それはなぜか。国民全体の人間レベルがそうだからにほかなりません。

私には、経済ばかりに目を向けさせる政治家とメディアによって、日本国民は、経済が良いことをもって良い社会だと思わせられているように感じられるのです。

違うのではありませんか?

経済、科学、法律などは社会生活の表層に位置するものであって、人間の心に根差す根源的なものではありません。

 


 

長い年月をかけて醸成されてきた日本文化や日本精神は、情報のグローバリゼーション、経済価値マンセー主義によって大きな分水嶺を迎えている。いや日本だけにとどまらず世界だ。地球人類全体として、グローバリゼーションのカオスにあると言っていい。

今後、文化レベルや精神レベルを上げていかないことには、ロボット化が進行していく未来では、「心」や「感情」の価値がどんどん暴落していきます。人から人間味が消えてゆく。

そうならないために肝腎なものは、人間らしい心を醸成していく思想であります。つまるところ、思想とその実践が、人間に価値を造りうる根源的な基礎地盤にほかならない。

それは唯一無二の絶対的思想ではなく、その時代その時代に生きる人たちが智恵を絞って考え抜き、過去の思想を常に自由に塗り替えていけること。そうした土壌に醸成される、言うならば融通無碍に進化していく思想です。

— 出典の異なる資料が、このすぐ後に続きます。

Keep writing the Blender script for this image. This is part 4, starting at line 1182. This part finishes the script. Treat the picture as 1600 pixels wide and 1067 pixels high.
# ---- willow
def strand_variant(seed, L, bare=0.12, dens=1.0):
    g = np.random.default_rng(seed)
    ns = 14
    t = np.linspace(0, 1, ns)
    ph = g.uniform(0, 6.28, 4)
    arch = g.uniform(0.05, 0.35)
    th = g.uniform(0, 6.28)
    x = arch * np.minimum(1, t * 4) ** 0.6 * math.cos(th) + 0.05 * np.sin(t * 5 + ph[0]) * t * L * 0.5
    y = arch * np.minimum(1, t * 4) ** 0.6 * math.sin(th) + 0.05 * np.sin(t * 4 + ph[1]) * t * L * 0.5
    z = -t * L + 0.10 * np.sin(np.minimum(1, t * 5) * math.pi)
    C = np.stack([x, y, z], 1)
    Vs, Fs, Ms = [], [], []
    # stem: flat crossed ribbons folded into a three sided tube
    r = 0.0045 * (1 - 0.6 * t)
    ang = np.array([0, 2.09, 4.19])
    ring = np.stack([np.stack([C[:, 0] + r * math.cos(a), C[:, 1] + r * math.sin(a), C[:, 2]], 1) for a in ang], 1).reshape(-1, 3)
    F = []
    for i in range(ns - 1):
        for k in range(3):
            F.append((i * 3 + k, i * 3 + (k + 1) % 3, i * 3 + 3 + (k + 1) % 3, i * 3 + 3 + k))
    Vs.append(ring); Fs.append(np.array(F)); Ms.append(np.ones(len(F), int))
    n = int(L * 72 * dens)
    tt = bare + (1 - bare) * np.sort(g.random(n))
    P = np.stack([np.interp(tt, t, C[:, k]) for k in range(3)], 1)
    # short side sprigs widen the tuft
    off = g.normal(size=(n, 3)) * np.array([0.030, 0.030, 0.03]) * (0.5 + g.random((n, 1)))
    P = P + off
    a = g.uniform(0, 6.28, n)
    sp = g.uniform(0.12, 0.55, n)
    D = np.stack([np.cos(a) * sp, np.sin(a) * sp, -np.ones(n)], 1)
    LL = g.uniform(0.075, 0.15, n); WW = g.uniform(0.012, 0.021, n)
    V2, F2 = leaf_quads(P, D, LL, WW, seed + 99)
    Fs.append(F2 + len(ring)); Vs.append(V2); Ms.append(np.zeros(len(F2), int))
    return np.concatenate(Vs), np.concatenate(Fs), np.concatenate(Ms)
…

思想に内臓された建設的な生命力によって思想自体が進化していくこと。

 


 

そうした思想ともなれば、100年ほどの期間では到底確立できません。

では二千年ではどうかと考えてみれば、ちょうど約二千年前にキリストの生誕があり、二千五百年前には、釈迦、孔子、ソクラテスが出ております。人間の道を確たるものとして建設するためには、二千年あればある程度できそうだという思いに至ります。

二千年後の世界中の子どもたちの笑顔のために、というのは目的化できそうです。

 

ここからは自分自身のことです。

そこで私は、「目的化」ということ自体を懐疑的にとらえてしまうのです。

その目的というものにプラスの価値を置いている。けれどそのプラスの価値は絶対的なものではなく、相対的であるがゆえに変化を余儀なくされる。目的には結果があり、結果が目的でもあるのですが、私的価値の対象化からは逃れられないのですね。

 


 

説明が不十分かもしれませんが、もう、私の想像を絶する領域、想像しようにも困難な遠い世界、価値をそこに見出そうにもできない未来。

それが五千年後ということです。

2017年の五千年後、7017年に固定するものではありません。

2020年には7020年、命が尽きるまで五千年後は変わらない、そうして五千年後へ常に心を馳せること。五千年後への道を創ろうとすること。五千年後の子どもたちと感情を交えながら心の中で交信しようとすること。

それを自分の一つのテーマにしようという趣旨であります。

 


 

西郷隆盛の有名な言葉、「人を相手にせず、天を相手にせよ。天を相手に己を尽くし、人を咎めず、わが誠の足らざるを尋ぬべし」 における「天」は、私にとっての「五千年後の世界中の子どもたち」と言い換えることができる。

そんなイメージの「五千年」です。